Baptist Convention Tackles Oloyede Over JAMB Fee Hike Claims

The Nigeria Baptist Convention, on Saturday, criticised the Registrar of the Joint Admissions and Matriculation Board, Prof Is-haq Oloyede, for confronting pupils and a teacher of the Baptist Girls Academy in Lagos State over alleged overcharging of JAMB fees, as seen in a video widely circulated online.

The NBC, in a statement by its Chairman, Education Management Board, Prof Oyesoji Aremu, titled ‘JAMB Fee: Prof. Oloyede’s Media Trial of Baptist Girls Academy,’ described the encounter, captured during a tour of a registration centre in Lagos, as “disheartening and disturbing.”

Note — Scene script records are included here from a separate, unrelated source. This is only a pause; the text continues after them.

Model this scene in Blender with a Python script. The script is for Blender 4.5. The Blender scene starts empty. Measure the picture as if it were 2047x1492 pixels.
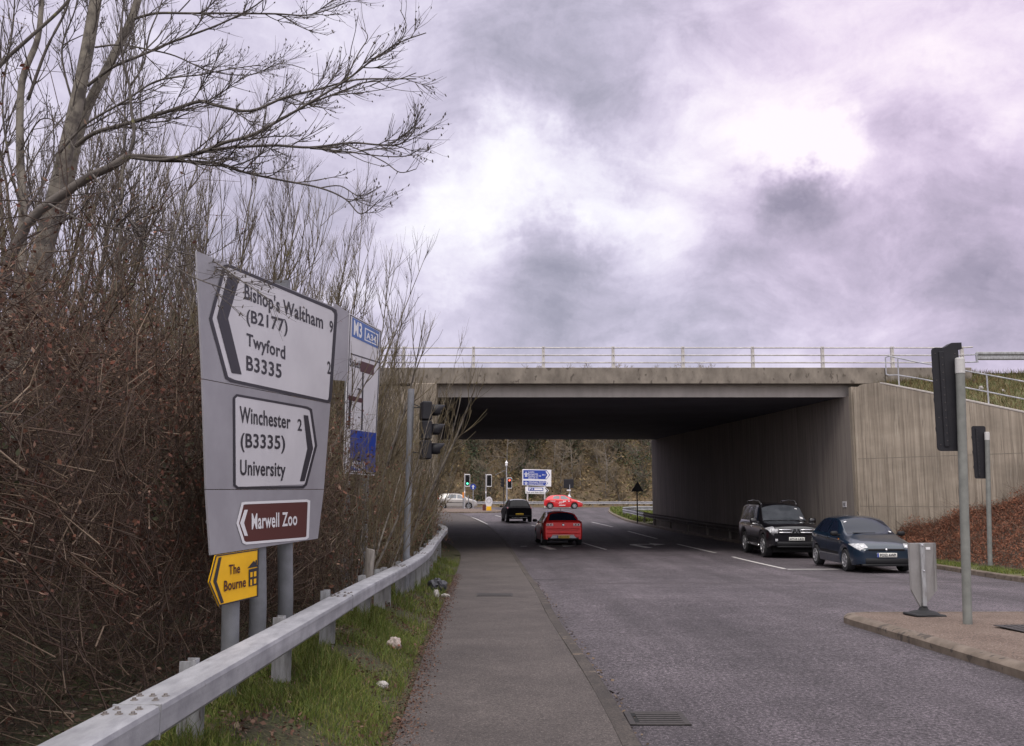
import bpy, math, random
import numpy as np
from mathutils import Vector, Matrix, Euler

scn = bpy.context.scene
COL = scn.collection
R = math.radians

# ------------------------------------------------------------------ camera
CAM_Z, PITCH, FPX, CX, CY = 1.6, R(7.757), 1850.0, 1023.5, 746.0
cam_data = bpy.data.cameras.new("camera")
cam = bpy.data.objects.new("camera", cam_data)
COL.objects.link(cam)
cam.location = (0, 0, CAM_Z)
cam.rotation_euler = (R(90) + PITCH, 0, 0)
cam_data.sensor_width = 36
cam_data.lens = FPX / 2047.0 * 36
cam_data.clip_start = 0.05
cam_data.clip_end = 3000
scn.camera = cam

# ------------------------------------------------------------------ exposure, sun
scn.view_settings.view_transform = 'Standard'
scn.view_settings.look = 'None'
scn.view_settings.gamma = 1
scn.view_settings.exposure = 0.15
SUN_EL, SUN_AZ = R(52), R(205)          # azimuth clockwise from +Y: behind the camera, a little left
sd = bpy.data.lights.new("sun", 'SUN')
sd.energy = 1.2
sd.angle = R(22)
sd.color = (1.0, 0.93, 0.84)
sun = bpy.data.objects.new("sun", sd)
COL.objects.link(sun)
sdir = Vector((math.sin(SUN_AZ) * math.cos(SUN_EL), math.cos(SUN_AZ) * math.cos(SUN_EL), math.sin(SUN_EL)))
sun.rotation_euler = sdir.to_track_quat('Z', 'Y').to_euler()
sun.location = sdir * 100


def pix_dir(u, v):
    a, b = (u - CX) / FPX, (CY - v) / FPX
    return Vector((a, math.cos(PITCH) - b * math.sin(PITCH), math.sin(PITCH) + b * math.cos(PITCH)))


def P(u, v, Y):
    d = pix_dir(u, v)
    t = Y / d.y
    return Vector((d.x * t, Y, CAM_Z + d.z * t))


# ------------------------------------------------------------------ world: overcast sky with broken cloud
world = bpy.data.worlds.new("World")
scn.world = world
world.use_nodes = True
nt = world.node_tree
nt.nodes.clear()
_n = nt.nodes.new


def wl(a, b):
    nt.links.new(a, b)


def wmath(op, a, b=None, clamp=False):
    n = _n('ShaderNodeMath'); n.operation = op; n.use_clamp = clamp
    for i, s in enumerate((a, b)):
        if s is None: continue
        if isinstance(s, (int, float)): n.inputs[i].default_value = s
        else: wl(s, n.inputs[i])
    return n.outputs[0]


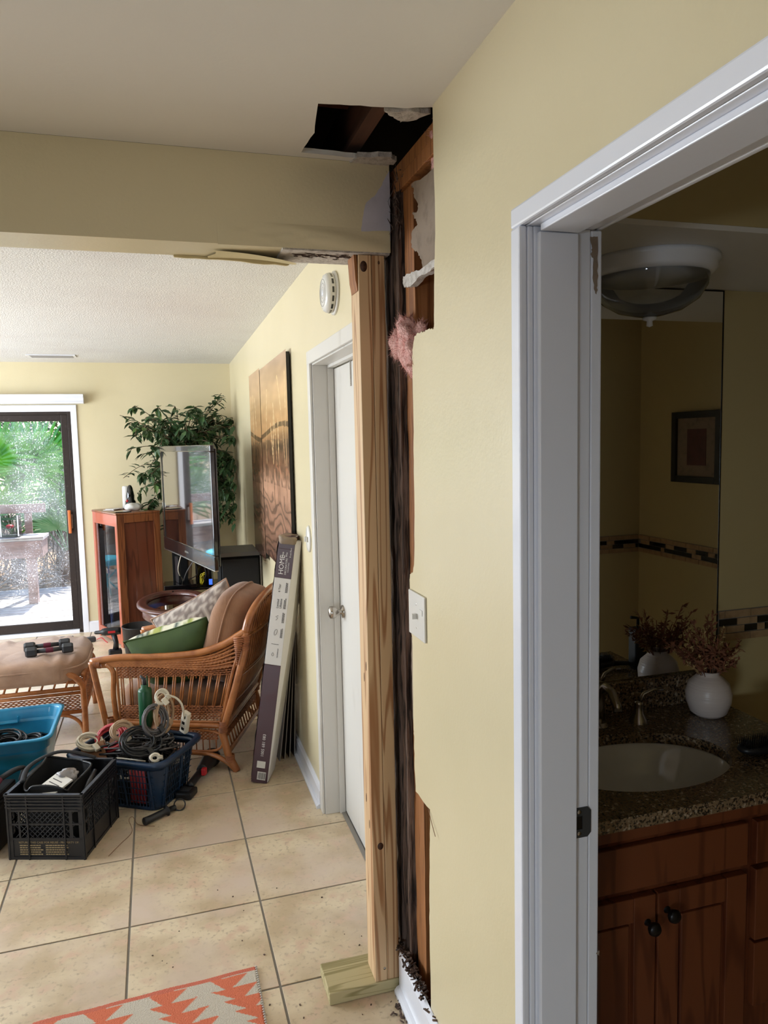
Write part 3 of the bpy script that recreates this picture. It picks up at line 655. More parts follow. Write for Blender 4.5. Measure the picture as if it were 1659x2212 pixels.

At the tour, which occurred on April 28, Oloyede is seen questioning the supervising teacher and his pupils on the cost of the JAMB registration. Asked by the JAMB registrar to provide information on their JAMB registration fees, the pupils claimed to pay N8,000 each, while the teacher insisted that it is actually N4,700.

But Aremu argued that the question of the alleged N8,000 collected by pupils ought to have been properly investigated by the JAMB registrar before subjecting the school and the teacher, who took the girls out for registration, to “emotional trial and public opprobrium.”

He said, “In the video clip, Prof. Oloyede assumed the role of a ‘prosecutor and judge’ against the defenseless teacher, Mr Kayode Oloyede, who was also on a scheduled assignment. Here, one of Mr Oloyede’s students was the witness.

“In the video clip, the JAMB Registrar, Prof Is-haq Oloyede, publicly put on ‘trial’ Mr Oloyede, a teacher at Baptist Girls Academy. This put some questions on the social image of the teacher, and on the public image of Baptist mission schools in Nigeria.”

According to the convention, the breakdown of the charges included JAMB registration (N3,500); novel, which he said was recommended and provided by JAMB (N500); Computer-Based Test charges (N700), Test Driller software and installation – CBT practice kit (N2,000); and transportation and feeding (N1,300).

He noted that the fee was charged with the consent of the parents through the Parents Teachers’ Association platform, adding that the academy was a private school not funded by the government.

“Beyond what Prof Oloyede made the public to believe by singling out one of the Baptist mission schools, it is in the public domain that other private schools in Nigeria charged fees that ranged between N10,000 and N25,000 (depending on services that will be provided during the examinations for the student),” he added.

But JAMB, responding in a statement by its Head, Public Affairs and Protocol, Dr Fabian Benjamin, explained that Oloyede had held a press conference during a scheduled inspection of the ongoing 2021 Unified Tertiary Matriculation Examination registration exercise in the South-West.

He added that the JAMB registrar then proceeded to a board-approved UTME registration centre to assess the registration there, where a journalist asked why some centres and perhaps schools were charging higher fees than the prescribed fee by the board.

The statement read, “On the collection of higher fees above the prescribed fee, the registrar said he was not aware of any large-scale extortion going on anywhere other than the exception of some elite secondary schools that are in the habit of illegitimately collecting money in the name of the board.

“While the interview was ongoing, the journalists spotted a group of students and drew the attention of the registrar to them, insinuating that they could be among those involved in group registration. Consequently, the registrar invited them to come and meet him.”

According to Benjamin, the registrar, knowing there are administrative channels for addressing such “abnormalities,” asked the “most senior journalist” to consider the encounter an off-the-record incident and that he was given that assurance by all the reporters through their senior colleague.

“The board would want to dissuade the public from misinterpreting this happenstance. It should be noted that the board had, on some occasions, had cause to also sanction faith-based schools located in the northern part of the country with no eyebrows raised from any quarter.

“The board wishes to reiterate that it has always been its core policy to sanction any school that collects a dime above the approved UTME fee, particularly when such exercises are linked to the board’s hard-earned name and integrity. It does so without any fear or favour of any religious or ethnic group,” it said.